New East Digital Archive

Siberia’s mighty forests are ablaze: is photography futile in the face of such disaster?

As Siberian fires continue to wreak havoc, a photographer captures her hometown enveloped in thick haze and asks whether photography is enough.

5 September 2019

For weeks, the world has watched as the Amazon rainforest burns. The ongoing fires in Brazil have served as a well-timed reminder of nature’s delicate fragility— but the Amazon isn’t the only wilderness to have experienced a record number of blazes this year. Since July 2019, wildfires have also ravaged both Siberia and the Russian Arctic, with smoke choking remote areas and cities as far flung as Alaska, Canada, and Russia’s third largest city, Novosibirsk. By August, Russia had declared a state of emergency.

According to Greenpeace Russia, flames have now engulfed over five million hectares of land across the country, or an area just larger than Slovakia. The damage isn’t just devastating for Russia: wildfires of this scale endanger the whole planet by emitting carbon dioxide back into the atmosphere, further accelerating climate change.

Ust-Kut is a small Siberian town 4,000 kilometres east of Moscow in Russia’s Irkutsk region. Built along the Lena river, the town is surrounded by the mighty taiga forest. It is home to a population of 42,000 people, many of who first moved here in the 70s, when the Baikal-Amur Railway was built. Photographer Marina Istomina grew up in Ust-Kut. When summer comes around, she tells me, former residents who have relocated to Russia’s big cities will find their way back home for the holidays “to find peace and breathe fresh forest air without any distraction.”

But summer also brings the arrival of smoke. Wildfires in the taiga forest happen each year, but 2019 has been the worst on record. “The whole region has suffered dramatically in recent years: from fires in Ust-Kut to floods in Tulun,” she says.
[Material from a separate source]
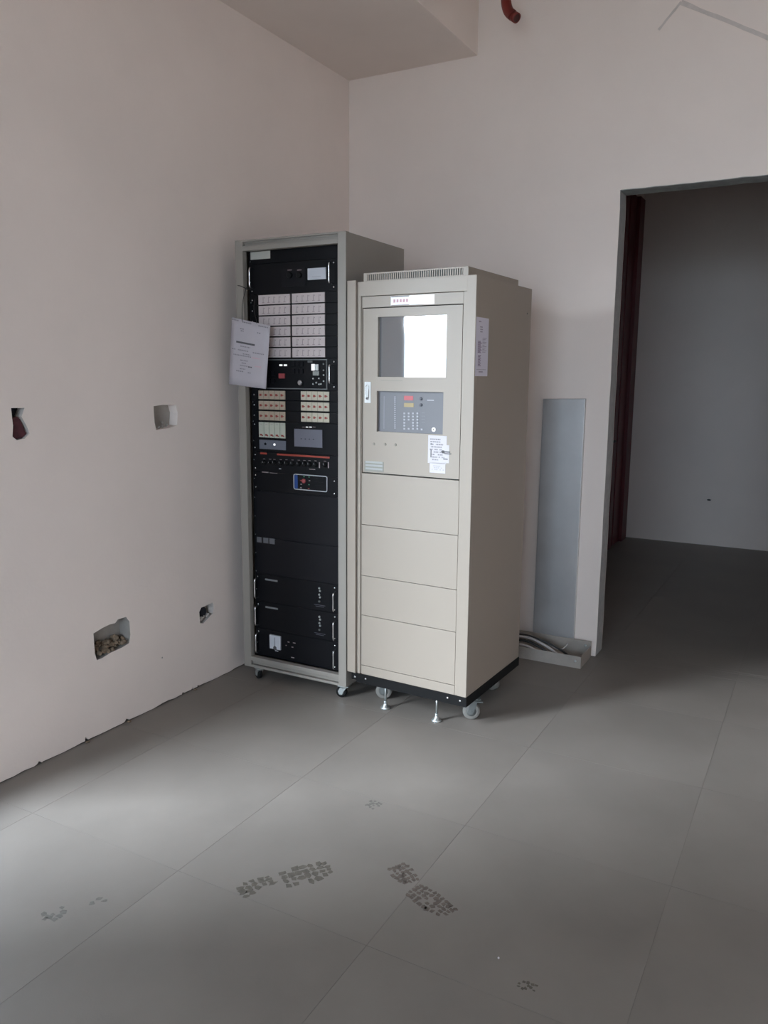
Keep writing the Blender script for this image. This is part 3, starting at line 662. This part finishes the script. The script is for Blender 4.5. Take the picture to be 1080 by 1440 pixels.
qc = CB.crop(530, 540, 9.0); CV = FR+0.0145
def pc_(x, y): return qc(x, y, CV)
def cplate(name, x0, y0, x1, y1, m, t=0.0012):
    a, z0 = pc_(x0, y1); b, z1 = pc_(x1, y0); return MB().box(a, b, CV-t, CV+0.001, min(z0, z1), max(z0, z1), 0, 0.0003).done(name, m, ctl)
cplate('alarm_display', 345, 152, 460, 205, M_led); cplate('status_display', 345, 243, 468, 290, M_amber)
for x, y in ((560, 187), (560, 265)):
    a, z = pc_(x, y); MB().lathe((a, CV, z), (0, -1, 0), [(0, 0.0065), (0.004, 0.006), (0.005, 0.003)], 14).done('button', mat('grey_button', (0.10, 0.10, 0.12), 0.4), ctl)
cplate('legend', 637, 200, 722, 212, M_key, 0.0005)
cplate('legend', 84, 152, 100, 565, mat('dim_legend', (0.24, 0.24, 0.26), 0.5), 0.0005)
for k in range(17):
    a, z = pc_(230, 165+k*24.5); MB().box(a-0.003, a+0.003, CV-0.001, CV+0.001, z-0.0022, z+0.0022).done('indicator', M_key, ctl)
for i, y in enumerate((372, 412, 451, 490, 526, 566)):
    for j, x in enumerate((350, 405, 460, 515)):
        if (i, j) == (4, 1) or (i, j) == (3, 1): continue
        a, z = pc_(x, y); MB().box(a-0.0042, a+0.0042, CV-0.002, CV+0.001, z-0.0036, z+0.0036, 0, 0.0008).done('key', M_key, ctl)
a, z = pc_(569, 575); MB().box(a-0.004, a+0.004, CV-0.002, CV+0.001, z-0.0036, z+0.0036).done('key', M_key, ctl)
for k in range(4): cplate('legend', 565, 365+k*40, 610, 368+k*40, mat('faint_line', (0.22, 0.22, 0.24), 0.5) if k == 0 else bpy.data.materials['faint_line'], 0.0004)
a, z = pc_(722, 577); MB().lathe((a, CV, z), (0, -1, 0), [(0, 0.0088), (0.004, 0.0085), (0.0045, 0.007)], 18).lathe((a, CV-0.0046, z), (0, -1, 0), [(0, 0.003), (0.0006, 0.003)], 12, 1).done('key_lock', [M_glow, M_ink], ctl)  # lock face glows by its material, not as a lamp
# oval pull handle
(a, z0), (b, z1) = c_(512.3, 566.5), c_(521, 537)
hp = MB().box(a, b, FR-0.003, FR+0.001, z0, z1, 0, 0.0015).done('handle', mat('white_handle_plate', (0.72, 0.72, 0.72), 0.35), door)
ca, cz = (a+b)/2, (z0+z1)/2
pts = [(ca+0.007*cos(t), FR-0.006, cz+(0.022 if sin(t) > 0 else -0.022)+0.008*sin(t)) for t in [2*pi*i/20 for i in range(21)]]
MB().tube(pts, 0.0018, 6).done('pull_ring', M_chrome, hp)
MB().cyl((ca, FR-0.003, cz-0.025), (ca, FR-0.008, cz-0.025), 0.005, 12).done('key_hole', M_ink, hp)
(a, z0), (b, z1) = c_(511.8, 663), c_(539, 650)
mb = MB(); mb.box(a, b, FR-0.001, FR+0.001, z0+0.002, z1, 0)
for k in range(3): mb.box(a+0.006, b-0.006, FR-0.0014, FR, z0+0.010+k*0.014, z0+0.018+k*0.014, 1)
mb.done('rating_plate', [mat('silver_grey_plate', (0.26, 0.25, 0.22), 0.4), mat('pale_stripe', (0.38, 0.38, 0.37), 0.4)], door)
for px_, py_ in ((525, 624.3), (541, 624.8), (555.4, 625.5)):
    a, z = c_(px_, py_); MB().lathe((a, FR, z), (0, -1, 0), [(0, 0.0058), (0.002, 0.0055), (0.0025, 0.004)], 14).done('screw_cap', mat('beige_cap', (0.28, 0.25, 0.21), 0.5), door)
a, z = c_(536, 534); MB().box(a-0.003, a+0.10, FR-0.0003, FR+0.001, z-0.005, z-0.001).done('legend', mat('pale_legend', (0.29, 0.26, 0.22), 0.5), door)
# paper labels stuck on the door
def sticker(p0, p1, rows, seed, name='paper_label', fr=FR, t=0.0006, mats=None):
    (a, z0), (b, z1) = p0, p1; g = random.Random(seed); mb = MB(); mb.box(a, b, fr-t, fr+0.0005, z0, z1)
    def fn(u0, u1, y0, y1, mi): mb.box(u0, u1, fr-t-0.0003, fr-t+0.0002, y0, y1, mi)
    marks(mb, a+0.008, b-0.006, z0+0.01, z1-0.01, rows, fn, 0.8, 0.5, 1, g, 0.002, 0.007)
    return mb, name, mats or [M_white, M_inkl, M_ink]
(a, z0), (b, z1) = c_(601, 651), c_(631.5, 613.5)
mb, nm, mm = sticker((a, z0), (b-0.012, z1), 9, 1)
mb.box(b-0.0125, b, FR-0.0006, FR+0.0005, z0+0.004, z1-0.036)
mb.box(a+0.011, a+0.019, FR-0.001, FR, z0+0.080, z1-0.036, 2); mb.box(a+0.012, a+0.016, FR-0.001, FR, z0+0.026, z0+0.055, 2)
mb.box(a+0.060, a+0.100, FR-0.001, FR, z1-0.066, z1-0.061, 2); mb.box(a+0.064, a+0.074, FR-0.001, FR, z1-0.070, z1-0.058, 2); mb.box(a+0.075, a+0.105, FR-0.001, FR, z0+0.040, z0+0.044, 2); mb.box(a+0.070, a+0.090, FR-0.001, FR, z0+0.018, z0+0.022, 2)
mb.done(nm, mm, door)
mb, nm, mm = sticker(c_(603.5, 664.5), c_(625.8, 651.6), 3, 2, mats=[M_white, mat('very_pale_print', (0.45, 0.43, 0.46), 0.7), M_ink]); mb.done(nm, mm, door)
# four blank panels and foot strip
tops = [zP[0]-0.001, zP[1], zP[2], zP[3]]; bots = [zP[1], zP[2], zP[3], zP[4]]
for t_, b_ in zip(tops, bots): MB().box(uDl-0.003, uDr+0.002, FR-0.002, 0.022, b_+0.0012, t_-0.0012, 0, 0.0012).done('blank_panel', M_beige, cab)
MB().box(uDl-0.003, uDr+0.002, FR-0.002, 0.022, CZ0, zP[4]-0.0012, 0, 0.0012).done('foot_strip', M_beige, cab)
# projecting trim profile down the left edge
pf0, pf1 = c_(488.3, 700, -0.010)[0], c_(499.8, 700, -0.010)[0]
MB().box(pf0, pf1, -0.010, 0.004, CZ0+0.002, CZ1+0.006, 0, 0.002).box(pf0+0.002, -0.001, 0.004, CD-0.01, CZ0+0.004, CZ1, 0, 0.001).done('side_profile', M_beige, cab)
# ventilated top
v0, z0p = 0.0, CZ1
pu0, pu1 = c_(511.5, 390, 0.012)[0], c_(658.6, 384, 0.012)[0]; zpt = c_(585, 379.2, 0.012)[1]
vr = CB.vz(729.0, 394.5, pu1)[0]
hp0, hp1 = zpt-0.012, z0p+0.002
mb = MB(); mb.box(pu0, pu1, 0.012, vr, zpt-0.006, zpt, 0, 0.001); mb.box(pu1-0.004, pu1, 0.012, vr, CZ1, zpt-0.006); mb.box(pu0, pu0+0.004, 0.012, vr, CZ1, zpt-0.006); mb.box(pu0+0.004, pu1-0.004, vr-0.004, vr, CZ1, zpt-0.006)
mb.box(pu0+0.004, pu1-0.004, 0.012, 0.015, CZ1, CZ1+0.004); mb.box(pu0+0.004, pu0+0.018, 0.012, 0.015, CZ1+0.004, zpt-0.006); mb.box(pu1-0.022, pu1-0.004, 0.012, 0.015, CZ1+0.004, zpt-0.006)
top = mb.done('vent_housing', M_beige, cab)
MB().box(pu0+0.005, pu1-0.005, 0.020, 0.024, CZ1+0.001, zpt-0.007).done('vent_back', mat('vent_shadow_grey', (0.10, 0.12, 0.11), 0.7), top)
ns = 44; s0, s1 = pu0+0.018, pu1-0.022; pt = (s1-s0)/ns
slat = MB().box(-pt*0.24, pt*0.24, 0.0125, 0.0155, CZ1+0.003, zpt-0.005).done('slat', M_beige, top); slat.location = (s0+pt/2, 0, 0)
for k in range(1, ns): copy_part(slat, top, (s0+pt*(k+0.5), 0, 0))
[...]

The growing intensity of the wildfires are a worry for Siberians, whose relationship with nature is at the heart of their identity. Istomina has always been drawn back to the vast Siberian landscape. “I’ve moved home three times in life, but each time my new windows have been facing the river Lena,” she says. She’s grown to appreciate nature as a constant companion. “Each day, [the river] has a different mood. Today it might be buoyant, tomorrow it might be frozen, or overflowing. Even when I’m staying at my stepfather’s winter cabin with no internet or electricity, I am always next to the river.”

When the wildfires became critical, Istomina wanted to do nothing more than document the tragedy. “But for ten days or so, I couldn’t take any photos. After a couple of hours outdoors, the headache just becomes unbearable.”

Locals were told not to leave their homes and to cover windows with damp bedding. “It was pointless, because the smoke would get in anyway,” says Istomina. “Besides the poor visibility, I’ve heard a lot of people complain about insomnia and headaches. Most of us can’t do anything but hope for rain.” Seeing people leave their homes to spend the day working outside gave her the impetus to go out and shoot. “I started to understand that it was important to respond to what was happening right in front of me,” she says.

The next challenge for the photographer was deciding how best to capture the distress brought on by the fires. Landscapes covered in a canopy of smoke make for stunning and surreal photographs. But Istomina did not want to merely shoot splendid images. “I came across tragically beautiful landscapes,” she says. “But they didn’t reveal anything about what was happening to the people or the animals there. I felt that perhaps photography was not enough.” Instead, she decided that she wanted the photos to capture the psychological consequences of the disaster, inserting her own self-portraits into the series.

The title of the series, Suffocation, is deliberately provocative. It carries with it the frustration expressed by local people who have been left to cope with the unprecedented fires on their own. “People are increasingly angry at illegal deforestation and the careless use of natural resources,” says Istomina. At the end of July, the governor of the neighbouring Siberian region of Krasnoyarsk called the fires “a natural phenomenon” and “pointless to fight”, Russia’s RIA news agency reported. Firefighters were instead to extinguish forest fires in so-called control zones. Most wildfires, however, occur in hard-to-reach areas where they are expensive and difficult to tackle. Places like Ust-Kut do not have the necessary equipment to extinguish fires of this scale. “That is why it took so long before anything was done about it on a national level,” Istomina says. “The story had to reach Moscow and overseas for anyone to take action.”

Istomina’s practice questions photography’s role in uncovering forgotten traumas. One of her past projects, Protection, reconstructed the darkest moments in her hometown’s recent history: stories of robbery, theft, and murder. Experiencing the environmental catastrophe with her own eyes has helped her see the cost of human negligence. “I think we’ve been conditioned to think that tragedy has to do with human casualty,” she laments. “Whichever way you look at it, this is most certainly a tragedy, not only for our natural environment but for us too — and I worry we might be too late to realise it.”